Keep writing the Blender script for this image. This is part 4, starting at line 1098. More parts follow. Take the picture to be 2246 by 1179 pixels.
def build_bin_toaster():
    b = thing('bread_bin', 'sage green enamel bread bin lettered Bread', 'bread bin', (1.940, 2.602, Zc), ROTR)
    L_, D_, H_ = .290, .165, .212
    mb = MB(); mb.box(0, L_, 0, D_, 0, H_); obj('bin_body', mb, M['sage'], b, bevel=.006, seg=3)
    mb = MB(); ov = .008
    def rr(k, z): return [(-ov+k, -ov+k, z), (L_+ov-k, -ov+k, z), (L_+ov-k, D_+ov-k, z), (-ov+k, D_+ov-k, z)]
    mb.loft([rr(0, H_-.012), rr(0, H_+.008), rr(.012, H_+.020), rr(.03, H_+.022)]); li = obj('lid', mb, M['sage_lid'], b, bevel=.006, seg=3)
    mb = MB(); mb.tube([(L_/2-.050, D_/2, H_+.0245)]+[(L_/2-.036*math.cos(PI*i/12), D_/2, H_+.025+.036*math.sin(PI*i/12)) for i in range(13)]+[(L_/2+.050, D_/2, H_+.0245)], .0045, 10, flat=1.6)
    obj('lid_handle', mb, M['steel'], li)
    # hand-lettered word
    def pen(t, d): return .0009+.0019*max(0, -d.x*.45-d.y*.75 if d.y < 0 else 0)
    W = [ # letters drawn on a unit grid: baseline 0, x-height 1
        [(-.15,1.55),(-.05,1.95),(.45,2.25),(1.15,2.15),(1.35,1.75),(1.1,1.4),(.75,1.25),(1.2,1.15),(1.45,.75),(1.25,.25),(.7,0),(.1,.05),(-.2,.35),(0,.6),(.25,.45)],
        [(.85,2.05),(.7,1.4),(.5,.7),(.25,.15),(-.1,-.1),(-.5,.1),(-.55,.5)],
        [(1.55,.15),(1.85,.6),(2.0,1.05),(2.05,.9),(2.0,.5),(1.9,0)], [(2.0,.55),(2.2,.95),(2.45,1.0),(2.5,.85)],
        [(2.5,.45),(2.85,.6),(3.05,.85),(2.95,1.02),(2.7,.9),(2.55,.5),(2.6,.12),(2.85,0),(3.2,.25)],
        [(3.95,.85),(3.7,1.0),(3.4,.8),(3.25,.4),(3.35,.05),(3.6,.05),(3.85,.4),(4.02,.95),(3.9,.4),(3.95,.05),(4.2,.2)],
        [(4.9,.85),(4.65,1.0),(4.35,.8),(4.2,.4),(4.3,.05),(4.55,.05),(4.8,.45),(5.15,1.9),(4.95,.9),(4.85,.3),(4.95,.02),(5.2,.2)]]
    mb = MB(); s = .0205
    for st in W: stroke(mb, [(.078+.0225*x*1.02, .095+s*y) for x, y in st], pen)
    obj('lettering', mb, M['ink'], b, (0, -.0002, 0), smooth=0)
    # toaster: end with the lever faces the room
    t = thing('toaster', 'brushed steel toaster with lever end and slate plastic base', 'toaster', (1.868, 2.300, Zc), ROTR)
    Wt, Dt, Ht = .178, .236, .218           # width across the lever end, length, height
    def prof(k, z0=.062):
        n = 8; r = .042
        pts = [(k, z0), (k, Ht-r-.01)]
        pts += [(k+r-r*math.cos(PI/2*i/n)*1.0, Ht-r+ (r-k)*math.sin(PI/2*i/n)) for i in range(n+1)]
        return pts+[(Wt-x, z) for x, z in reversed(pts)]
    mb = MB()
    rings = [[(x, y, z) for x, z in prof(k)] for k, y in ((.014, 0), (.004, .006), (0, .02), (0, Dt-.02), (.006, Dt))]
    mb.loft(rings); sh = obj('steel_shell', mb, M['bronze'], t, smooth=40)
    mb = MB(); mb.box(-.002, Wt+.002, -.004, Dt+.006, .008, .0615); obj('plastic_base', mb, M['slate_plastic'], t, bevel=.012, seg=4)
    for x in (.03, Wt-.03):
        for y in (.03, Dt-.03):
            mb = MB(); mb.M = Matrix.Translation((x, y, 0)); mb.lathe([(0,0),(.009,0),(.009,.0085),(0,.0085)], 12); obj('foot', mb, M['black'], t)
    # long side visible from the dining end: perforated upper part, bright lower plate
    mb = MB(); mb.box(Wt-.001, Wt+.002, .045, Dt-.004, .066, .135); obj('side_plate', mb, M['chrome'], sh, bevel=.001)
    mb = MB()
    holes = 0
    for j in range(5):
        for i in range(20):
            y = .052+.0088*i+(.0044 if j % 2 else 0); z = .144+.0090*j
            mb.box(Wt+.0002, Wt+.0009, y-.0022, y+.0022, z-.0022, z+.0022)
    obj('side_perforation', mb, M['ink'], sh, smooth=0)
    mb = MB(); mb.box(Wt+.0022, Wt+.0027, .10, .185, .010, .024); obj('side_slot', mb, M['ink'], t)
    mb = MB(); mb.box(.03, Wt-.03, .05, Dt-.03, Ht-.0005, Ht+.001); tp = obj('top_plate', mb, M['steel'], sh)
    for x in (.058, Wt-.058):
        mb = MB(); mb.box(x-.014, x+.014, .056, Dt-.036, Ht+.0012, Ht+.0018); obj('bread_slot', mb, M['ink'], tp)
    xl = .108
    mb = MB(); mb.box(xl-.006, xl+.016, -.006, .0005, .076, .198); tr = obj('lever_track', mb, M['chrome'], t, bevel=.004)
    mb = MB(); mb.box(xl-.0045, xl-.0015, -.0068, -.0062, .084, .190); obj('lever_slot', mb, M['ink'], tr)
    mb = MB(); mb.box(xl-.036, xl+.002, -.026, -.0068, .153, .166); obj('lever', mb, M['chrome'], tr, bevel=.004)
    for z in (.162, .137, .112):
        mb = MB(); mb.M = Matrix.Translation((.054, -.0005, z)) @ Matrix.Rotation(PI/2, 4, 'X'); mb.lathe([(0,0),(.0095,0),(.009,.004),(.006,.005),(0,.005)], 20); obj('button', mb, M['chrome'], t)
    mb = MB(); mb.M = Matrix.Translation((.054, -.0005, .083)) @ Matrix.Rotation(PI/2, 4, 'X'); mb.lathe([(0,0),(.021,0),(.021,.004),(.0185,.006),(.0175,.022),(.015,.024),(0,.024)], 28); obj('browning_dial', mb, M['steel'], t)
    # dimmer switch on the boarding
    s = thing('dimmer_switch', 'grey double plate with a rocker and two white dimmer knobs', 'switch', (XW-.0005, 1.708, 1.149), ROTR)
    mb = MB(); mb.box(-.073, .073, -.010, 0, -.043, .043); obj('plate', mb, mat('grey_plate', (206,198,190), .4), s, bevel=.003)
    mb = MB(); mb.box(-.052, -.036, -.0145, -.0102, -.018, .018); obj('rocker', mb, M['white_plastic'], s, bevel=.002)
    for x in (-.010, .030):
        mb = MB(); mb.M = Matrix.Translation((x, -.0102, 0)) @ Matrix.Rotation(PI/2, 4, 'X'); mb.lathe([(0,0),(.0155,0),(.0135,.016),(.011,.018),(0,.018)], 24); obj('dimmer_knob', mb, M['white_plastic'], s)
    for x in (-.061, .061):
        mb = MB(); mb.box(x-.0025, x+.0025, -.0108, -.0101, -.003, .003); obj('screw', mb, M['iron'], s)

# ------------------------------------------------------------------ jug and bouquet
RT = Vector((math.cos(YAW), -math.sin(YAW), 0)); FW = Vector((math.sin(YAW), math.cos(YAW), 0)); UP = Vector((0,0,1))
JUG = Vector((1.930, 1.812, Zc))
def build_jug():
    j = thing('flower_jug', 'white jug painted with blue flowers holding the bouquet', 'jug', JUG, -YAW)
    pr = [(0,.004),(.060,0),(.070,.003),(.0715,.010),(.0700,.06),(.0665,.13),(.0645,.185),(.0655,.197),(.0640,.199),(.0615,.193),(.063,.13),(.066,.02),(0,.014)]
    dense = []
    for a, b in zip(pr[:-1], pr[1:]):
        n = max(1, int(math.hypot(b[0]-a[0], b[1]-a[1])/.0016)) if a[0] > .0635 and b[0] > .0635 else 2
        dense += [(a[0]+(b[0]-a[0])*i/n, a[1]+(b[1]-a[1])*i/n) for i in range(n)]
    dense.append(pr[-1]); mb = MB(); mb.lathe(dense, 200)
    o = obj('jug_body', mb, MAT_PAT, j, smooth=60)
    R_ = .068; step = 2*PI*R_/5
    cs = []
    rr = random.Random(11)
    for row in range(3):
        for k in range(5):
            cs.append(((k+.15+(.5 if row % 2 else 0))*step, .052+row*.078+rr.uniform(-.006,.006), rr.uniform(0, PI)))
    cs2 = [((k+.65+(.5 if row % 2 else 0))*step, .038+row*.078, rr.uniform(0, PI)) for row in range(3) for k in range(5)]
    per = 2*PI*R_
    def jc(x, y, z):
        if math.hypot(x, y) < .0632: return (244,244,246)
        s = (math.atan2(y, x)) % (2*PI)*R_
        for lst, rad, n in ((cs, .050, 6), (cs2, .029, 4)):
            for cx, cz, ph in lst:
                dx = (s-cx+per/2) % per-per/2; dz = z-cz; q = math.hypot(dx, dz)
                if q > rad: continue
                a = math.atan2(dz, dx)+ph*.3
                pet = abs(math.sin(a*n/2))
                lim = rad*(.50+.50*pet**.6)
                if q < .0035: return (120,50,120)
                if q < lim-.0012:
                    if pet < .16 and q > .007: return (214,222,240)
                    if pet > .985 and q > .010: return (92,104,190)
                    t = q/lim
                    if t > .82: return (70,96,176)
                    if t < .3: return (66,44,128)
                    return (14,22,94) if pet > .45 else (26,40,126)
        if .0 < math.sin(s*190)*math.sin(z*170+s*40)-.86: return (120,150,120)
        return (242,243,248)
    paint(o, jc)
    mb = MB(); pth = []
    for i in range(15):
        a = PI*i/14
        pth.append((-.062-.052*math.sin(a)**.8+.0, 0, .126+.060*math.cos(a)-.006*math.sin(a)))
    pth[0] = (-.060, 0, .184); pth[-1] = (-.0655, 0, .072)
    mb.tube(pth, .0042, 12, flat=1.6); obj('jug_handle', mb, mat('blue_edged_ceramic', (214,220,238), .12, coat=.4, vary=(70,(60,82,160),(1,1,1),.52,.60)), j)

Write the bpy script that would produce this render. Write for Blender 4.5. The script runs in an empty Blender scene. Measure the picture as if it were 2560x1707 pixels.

# [EXERCISE]
Wherever the word "part" occurs in a line of the listing, copy that line.

# [RESULT OF THE EXERCISE]
Keep writing the Blender script for this image. This is part 4, starting at line 1098. More parts follow. Take the picture to be 2246 by 1179 pixels.
    # long side visible from the dining end: perforated upper part, bright lower plate